Begin RECORDS FOR PROCESSING

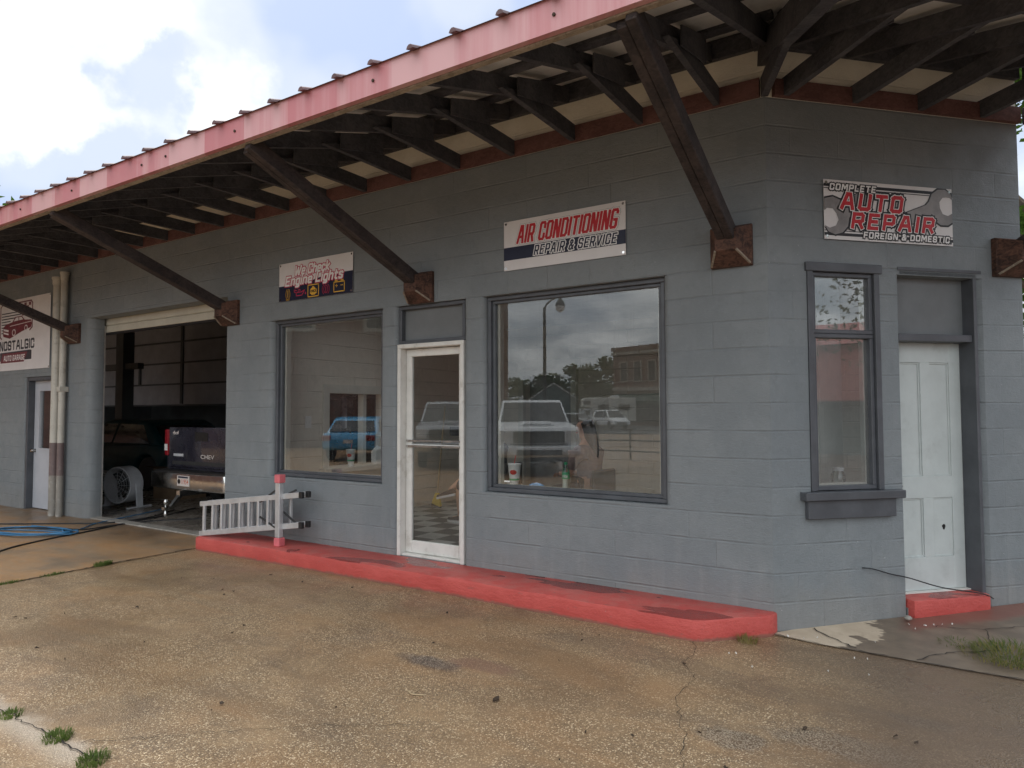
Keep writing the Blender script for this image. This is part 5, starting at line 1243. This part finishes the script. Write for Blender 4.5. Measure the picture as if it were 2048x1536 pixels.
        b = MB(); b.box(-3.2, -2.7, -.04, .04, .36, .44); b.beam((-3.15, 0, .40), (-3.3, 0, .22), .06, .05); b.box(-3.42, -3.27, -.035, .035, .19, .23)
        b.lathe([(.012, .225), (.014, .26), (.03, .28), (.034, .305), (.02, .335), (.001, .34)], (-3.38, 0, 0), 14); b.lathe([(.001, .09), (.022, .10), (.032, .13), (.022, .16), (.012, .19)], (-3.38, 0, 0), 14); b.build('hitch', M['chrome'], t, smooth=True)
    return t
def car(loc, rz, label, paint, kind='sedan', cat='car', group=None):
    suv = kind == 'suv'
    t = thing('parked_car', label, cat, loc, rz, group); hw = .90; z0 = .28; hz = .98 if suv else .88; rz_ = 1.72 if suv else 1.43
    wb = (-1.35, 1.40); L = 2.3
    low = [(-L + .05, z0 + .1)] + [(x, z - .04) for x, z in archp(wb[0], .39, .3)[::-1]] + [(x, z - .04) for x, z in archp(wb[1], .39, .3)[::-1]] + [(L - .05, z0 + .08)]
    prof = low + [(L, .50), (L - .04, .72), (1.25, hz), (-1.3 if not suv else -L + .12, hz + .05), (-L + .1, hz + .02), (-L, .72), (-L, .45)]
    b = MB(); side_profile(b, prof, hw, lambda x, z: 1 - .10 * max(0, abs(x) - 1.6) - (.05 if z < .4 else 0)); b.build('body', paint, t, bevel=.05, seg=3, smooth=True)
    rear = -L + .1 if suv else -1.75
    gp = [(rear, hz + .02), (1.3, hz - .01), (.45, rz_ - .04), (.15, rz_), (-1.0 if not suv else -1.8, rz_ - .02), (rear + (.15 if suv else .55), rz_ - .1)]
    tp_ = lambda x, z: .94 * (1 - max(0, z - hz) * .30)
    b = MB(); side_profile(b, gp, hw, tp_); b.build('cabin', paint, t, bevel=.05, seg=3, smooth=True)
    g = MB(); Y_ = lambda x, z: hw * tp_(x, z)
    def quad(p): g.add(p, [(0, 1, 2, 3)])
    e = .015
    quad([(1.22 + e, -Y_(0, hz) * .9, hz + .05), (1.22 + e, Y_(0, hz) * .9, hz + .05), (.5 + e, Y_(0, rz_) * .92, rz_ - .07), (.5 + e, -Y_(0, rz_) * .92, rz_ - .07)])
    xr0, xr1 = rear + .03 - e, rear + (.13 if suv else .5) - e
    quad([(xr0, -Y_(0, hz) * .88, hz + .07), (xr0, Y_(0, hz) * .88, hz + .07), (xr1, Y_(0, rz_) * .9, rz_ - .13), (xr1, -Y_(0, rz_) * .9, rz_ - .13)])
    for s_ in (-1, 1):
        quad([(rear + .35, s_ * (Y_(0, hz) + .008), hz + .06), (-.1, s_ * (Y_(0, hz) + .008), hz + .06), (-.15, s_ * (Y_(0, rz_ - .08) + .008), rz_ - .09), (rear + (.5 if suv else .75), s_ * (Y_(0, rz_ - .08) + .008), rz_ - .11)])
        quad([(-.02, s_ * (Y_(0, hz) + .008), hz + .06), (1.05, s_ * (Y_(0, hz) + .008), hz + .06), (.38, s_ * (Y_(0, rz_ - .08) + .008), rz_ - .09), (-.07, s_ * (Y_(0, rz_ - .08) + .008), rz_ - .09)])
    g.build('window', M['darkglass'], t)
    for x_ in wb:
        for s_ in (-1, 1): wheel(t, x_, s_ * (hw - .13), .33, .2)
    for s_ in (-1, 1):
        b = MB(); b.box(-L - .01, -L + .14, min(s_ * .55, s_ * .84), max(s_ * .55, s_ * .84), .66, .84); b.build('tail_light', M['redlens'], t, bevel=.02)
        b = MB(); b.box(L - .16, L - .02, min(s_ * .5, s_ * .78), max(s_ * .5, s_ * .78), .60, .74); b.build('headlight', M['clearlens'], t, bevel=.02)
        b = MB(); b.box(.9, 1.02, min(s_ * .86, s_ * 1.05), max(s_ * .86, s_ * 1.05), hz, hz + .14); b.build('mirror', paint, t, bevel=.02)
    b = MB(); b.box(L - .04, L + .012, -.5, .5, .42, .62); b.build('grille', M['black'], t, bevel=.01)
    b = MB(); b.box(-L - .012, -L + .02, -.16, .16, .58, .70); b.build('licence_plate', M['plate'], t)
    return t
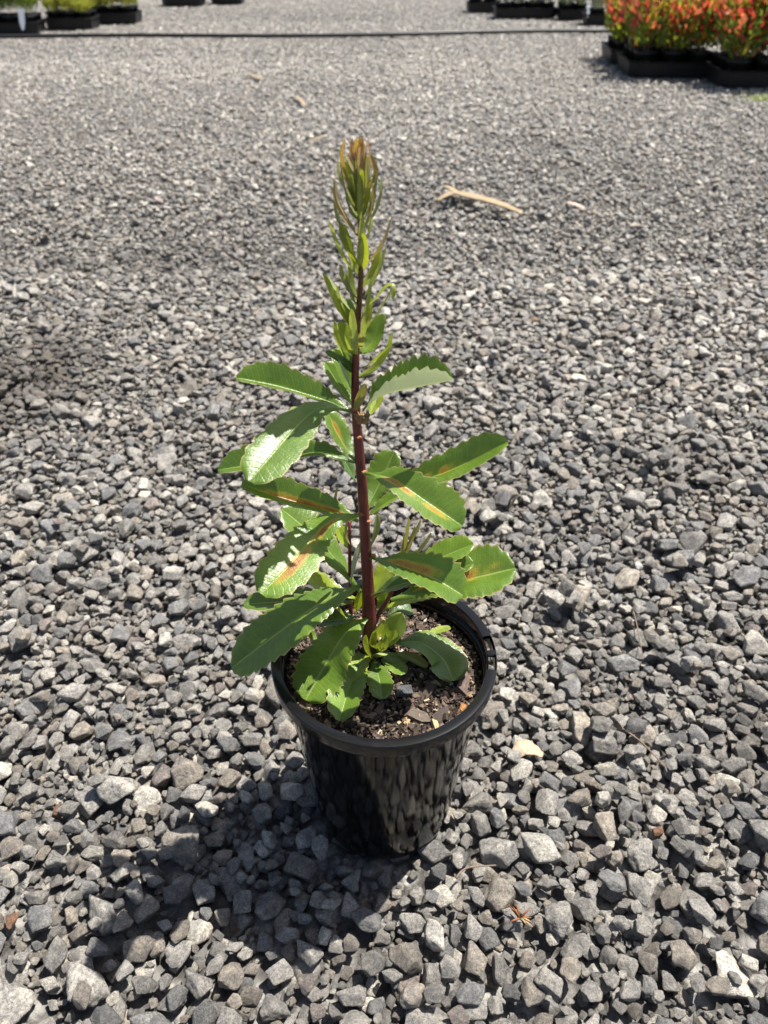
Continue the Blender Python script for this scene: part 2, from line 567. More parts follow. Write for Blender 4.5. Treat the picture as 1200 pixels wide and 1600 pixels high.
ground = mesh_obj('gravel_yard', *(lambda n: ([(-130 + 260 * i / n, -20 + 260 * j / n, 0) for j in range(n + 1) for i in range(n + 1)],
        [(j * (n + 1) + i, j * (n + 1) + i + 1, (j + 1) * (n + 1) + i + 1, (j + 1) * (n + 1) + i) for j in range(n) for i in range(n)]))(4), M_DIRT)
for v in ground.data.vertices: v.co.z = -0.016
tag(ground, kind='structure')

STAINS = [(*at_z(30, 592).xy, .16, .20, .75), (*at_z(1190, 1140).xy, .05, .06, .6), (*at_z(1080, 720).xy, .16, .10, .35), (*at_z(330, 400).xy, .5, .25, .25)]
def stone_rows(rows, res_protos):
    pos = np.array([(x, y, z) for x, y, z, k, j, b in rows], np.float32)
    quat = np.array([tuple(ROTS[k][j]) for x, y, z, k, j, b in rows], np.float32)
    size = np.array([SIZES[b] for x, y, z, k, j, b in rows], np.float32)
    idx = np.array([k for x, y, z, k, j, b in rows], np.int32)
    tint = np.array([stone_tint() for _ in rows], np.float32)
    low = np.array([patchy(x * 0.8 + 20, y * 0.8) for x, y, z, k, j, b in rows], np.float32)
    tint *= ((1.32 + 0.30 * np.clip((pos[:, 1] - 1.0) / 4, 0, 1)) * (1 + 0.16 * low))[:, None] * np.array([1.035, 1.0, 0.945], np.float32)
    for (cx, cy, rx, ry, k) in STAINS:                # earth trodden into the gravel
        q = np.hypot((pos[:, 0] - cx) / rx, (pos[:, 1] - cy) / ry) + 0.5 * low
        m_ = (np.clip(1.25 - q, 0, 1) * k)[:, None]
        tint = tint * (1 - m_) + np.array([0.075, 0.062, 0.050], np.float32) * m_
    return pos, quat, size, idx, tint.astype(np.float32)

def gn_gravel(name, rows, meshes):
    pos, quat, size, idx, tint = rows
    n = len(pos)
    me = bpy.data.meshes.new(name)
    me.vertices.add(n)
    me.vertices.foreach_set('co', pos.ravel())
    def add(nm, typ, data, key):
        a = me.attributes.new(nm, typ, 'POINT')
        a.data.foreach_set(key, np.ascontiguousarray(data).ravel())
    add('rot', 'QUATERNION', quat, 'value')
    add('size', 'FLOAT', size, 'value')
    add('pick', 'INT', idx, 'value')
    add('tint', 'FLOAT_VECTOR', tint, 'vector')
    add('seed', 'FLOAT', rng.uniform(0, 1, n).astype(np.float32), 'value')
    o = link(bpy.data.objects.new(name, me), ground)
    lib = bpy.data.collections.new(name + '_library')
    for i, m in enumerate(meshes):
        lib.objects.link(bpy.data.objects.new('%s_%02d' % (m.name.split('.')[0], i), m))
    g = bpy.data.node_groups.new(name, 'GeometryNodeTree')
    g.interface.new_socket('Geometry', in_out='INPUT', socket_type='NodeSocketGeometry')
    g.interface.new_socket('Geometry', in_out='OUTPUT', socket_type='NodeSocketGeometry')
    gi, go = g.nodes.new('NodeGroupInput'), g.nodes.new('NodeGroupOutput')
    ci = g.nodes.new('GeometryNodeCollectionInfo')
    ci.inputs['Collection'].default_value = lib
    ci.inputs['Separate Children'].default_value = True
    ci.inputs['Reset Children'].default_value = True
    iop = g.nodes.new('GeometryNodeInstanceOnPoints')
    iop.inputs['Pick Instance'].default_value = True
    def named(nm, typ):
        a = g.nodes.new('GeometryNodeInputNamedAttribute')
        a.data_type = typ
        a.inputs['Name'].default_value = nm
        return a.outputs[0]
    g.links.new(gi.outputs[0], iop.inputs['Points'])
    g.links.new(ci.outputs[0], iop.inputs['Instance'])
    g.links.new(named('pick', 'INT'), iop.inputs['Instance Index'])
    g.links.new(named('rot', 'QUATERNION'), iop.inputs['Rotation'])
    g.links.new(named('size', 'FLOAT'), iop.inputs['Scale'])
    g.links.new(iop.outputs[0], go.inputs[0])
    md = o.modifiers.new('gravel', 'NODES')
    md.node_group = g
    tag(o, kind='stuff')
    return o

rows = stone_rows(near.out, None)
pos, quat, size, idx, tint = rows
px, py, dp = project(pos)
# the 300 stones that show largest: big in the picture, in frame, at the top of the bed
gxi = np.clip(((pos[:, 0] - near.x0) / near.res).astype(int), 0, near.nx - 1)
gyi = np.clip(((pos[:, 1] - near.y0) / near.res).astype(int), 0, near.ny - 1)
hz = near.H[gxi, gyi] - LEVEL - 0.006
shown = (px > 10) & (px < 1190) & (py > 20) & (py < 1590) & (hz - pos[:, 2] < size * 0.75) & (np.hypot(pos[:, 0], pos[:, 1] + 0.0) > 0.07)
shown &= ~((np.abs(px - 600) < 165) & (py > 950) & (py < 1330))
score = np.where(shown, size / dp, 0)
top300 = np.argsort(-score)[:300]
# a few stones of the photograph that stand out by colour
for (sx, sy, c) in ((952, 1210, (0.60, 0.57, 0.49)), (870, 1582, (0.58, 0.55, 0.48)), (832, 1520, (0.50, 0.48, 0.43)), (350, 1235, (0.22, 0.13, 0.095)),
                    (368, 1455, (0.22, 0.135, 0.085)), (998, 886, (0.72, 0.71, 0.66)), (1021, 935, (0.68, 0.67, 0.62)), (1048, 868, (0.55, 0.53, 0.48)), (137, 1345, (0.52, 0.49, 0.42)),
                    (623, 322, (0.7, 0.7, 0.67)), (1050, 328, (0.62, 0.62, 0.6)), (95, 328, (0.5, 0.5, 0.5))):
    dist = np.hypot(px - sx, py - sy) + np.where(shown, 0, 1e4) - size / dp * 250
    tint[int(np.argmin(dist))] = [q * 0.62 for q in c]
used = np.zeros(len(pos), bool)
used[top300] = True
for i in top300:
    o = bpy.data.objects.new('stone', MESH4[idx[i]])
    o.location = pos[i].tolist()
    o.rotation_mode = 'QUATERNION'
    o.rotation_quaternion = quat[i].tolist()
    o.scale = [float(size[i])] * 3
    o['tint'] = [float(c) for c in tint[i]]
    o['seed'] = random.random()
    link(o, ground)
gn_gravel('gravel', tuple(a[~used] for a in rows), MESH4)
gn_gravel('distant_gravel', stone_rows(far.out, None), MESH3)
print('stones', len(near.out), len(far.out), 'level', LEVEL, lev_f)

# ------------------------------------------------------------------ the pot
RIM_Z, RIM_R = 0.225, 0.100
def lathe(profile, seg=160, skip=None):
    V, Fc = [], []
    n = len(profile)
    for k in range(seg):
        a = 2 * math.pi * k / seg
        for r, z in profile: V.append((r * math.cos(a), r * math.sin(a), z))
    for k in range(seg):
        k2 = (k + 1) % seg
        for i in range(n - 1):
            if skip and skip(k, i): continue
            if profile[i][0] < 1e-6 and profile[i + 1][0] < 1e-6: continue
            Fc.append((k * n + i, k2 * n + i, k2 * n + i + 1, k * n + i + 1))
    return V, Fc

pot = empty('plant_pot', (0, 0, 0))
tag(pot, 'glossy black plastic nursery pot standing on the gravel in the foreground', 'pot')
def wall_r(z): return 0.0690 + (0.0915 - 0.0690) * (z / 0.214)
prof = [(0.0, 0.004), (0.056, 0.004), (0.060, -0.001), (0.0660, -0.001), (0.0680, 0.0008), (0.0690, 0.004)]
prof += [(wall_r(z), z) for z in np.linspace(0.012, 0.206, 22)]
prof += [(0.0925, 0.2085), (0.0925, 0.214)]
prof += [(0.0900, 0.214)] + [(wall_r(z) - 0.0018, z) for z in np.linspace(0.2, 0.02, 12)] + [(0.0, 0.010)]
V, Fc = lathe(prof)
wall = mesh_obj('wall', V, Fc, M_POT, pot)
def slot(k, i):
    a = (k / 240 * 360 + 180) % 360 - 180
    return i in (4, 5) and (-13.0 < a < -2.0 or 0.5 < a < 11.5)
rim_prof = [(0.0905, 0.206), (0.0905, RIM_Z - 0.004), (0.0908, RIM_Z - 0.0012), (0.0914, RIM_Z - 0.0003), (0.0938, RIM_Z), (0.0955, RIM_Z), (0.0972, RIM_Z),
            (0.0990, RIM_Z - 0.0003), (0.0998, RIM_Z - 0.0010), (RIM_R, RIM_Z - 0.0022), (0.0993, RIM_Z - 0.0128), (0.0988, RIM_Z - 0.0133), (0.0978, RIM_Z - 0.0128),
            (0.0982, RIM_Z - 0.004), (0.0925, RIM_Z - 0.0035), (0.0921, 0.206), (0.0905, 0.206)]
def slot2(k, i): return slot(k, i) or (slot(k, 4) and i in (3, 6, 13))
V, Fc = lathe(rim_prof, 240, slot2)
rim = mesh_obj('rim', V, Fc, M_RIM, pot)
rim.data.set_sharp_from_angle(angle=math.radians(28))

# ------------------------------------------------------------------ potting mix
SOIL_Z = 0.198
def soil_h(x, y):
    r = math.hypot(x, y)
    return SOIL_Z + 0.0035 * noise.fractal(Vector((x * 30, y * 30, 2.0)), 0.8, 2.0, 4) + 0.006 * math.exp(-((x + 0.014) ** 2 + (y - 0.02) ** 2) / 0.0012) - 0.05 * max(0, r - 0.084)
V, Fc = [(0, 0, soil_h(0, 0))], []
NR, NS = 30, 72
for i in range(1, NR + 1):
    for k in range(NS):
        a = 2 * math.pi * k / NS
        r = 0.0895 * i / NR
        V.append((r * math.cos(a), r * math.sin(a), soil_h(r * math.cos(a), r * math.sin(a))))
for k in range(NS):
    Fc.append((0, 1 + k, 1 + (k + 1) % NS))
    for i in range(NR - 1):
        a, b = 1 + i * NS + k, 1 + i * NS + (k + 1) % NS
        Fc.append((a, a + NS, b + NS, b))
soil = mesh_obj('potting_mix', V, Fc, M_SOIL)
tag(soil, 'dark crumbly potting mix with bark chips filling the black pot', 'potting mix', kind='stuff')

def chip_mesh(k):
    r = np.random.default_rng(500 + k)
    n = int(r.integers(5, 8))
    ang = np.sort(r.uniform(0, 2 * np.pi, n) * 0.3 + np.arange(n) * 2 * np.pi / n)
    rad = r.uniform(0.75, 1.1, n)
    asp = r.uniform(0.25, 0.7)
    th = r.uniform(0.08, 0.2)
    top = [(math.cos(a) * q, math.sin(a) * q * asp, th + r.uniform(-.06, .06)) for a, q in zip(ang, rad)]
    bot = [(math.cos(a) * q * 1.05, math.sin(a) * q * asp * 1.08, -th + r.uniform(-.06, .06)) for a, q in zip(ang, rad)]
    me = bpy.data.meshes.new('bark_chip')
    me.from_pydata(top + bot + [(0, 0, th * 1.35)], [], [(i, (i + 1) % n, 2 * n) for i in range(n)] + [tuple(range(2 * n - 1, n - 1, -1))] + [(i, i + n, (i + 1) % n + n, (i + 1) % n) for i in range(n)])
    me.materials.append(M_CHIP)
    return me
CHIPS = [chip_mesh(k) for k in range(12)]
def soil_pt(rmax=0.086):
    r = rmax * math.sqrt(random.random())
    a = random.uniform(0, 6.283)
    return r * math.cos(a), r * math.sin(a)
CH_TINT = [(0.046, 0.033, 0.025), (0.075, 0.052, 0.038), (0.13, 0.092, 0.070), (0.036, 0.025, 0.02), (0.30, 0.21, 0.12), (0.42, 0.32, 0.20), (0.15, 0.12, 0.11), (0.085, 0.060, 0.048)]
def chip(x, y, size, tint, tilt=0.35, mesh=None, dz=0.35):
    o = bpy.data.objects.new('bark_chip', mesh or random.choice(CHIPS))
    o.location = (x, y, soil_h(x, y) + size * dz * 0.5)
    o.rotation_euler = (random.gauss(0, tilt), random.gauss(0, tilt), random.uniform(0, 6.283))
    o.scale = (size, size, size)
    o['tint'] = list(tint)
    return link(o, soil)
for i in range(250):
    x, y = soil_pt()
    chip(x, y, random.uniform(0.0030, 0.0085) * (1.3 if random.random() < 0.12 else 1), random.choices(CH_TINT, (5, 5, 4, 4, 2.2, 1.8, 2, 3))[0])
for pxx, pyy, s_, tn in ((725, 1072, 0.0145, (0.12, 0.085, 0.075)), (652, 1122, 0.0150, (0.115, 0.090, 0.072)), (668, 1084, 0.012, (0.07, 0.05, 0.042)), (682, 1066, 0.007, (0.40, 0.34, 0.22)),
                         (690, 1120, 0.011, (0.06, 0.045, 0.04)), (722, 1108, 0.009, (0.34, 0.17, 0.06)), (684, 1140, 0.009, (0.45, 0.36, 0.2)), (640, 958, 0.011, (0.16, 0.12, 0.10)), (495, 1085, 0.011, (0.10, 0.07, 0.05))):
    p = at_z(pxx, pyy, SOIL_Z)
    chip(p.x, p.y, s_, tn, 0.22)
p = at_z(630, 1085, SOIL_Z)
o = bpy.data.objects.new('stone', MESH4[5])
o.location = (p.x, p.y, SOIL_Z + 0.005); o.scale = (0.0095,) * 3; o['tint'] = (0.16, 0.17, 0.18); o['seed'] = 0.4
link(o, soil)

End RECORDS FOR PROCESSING

* SET PROBLEM
Return exactly the lines above from the line that has "Continue the Blender" through the line that has "tag(ground, kind='structure')", inclusive, and nothing else.

* COMPLETED EXERCISE
Continue the Blender Python script for this scene: part 2, from line 567. More parts follow. Write for Blender 4.5. Treat the picture as 1200 pixels wide and 1600 pixels high.
ground = mesh_obj('gravel_yard', *(lambda n: ([(-130 + 260 * i / n, -20 + 260 * j / n, 0) for j in range(n + 1) for i in range(n + 1)],
        [(j * (n + 1) + i, j * (n + 1) + i + 1, (j + 1) * (n + 1) + i + 1, (j + 1) * (n + 1) + i) for j in range(n) for i in range(n)]))(4), M_DIRT)
for v in ground.data.vertices: v.co.z = -0.016
tag(ground, kind='structure')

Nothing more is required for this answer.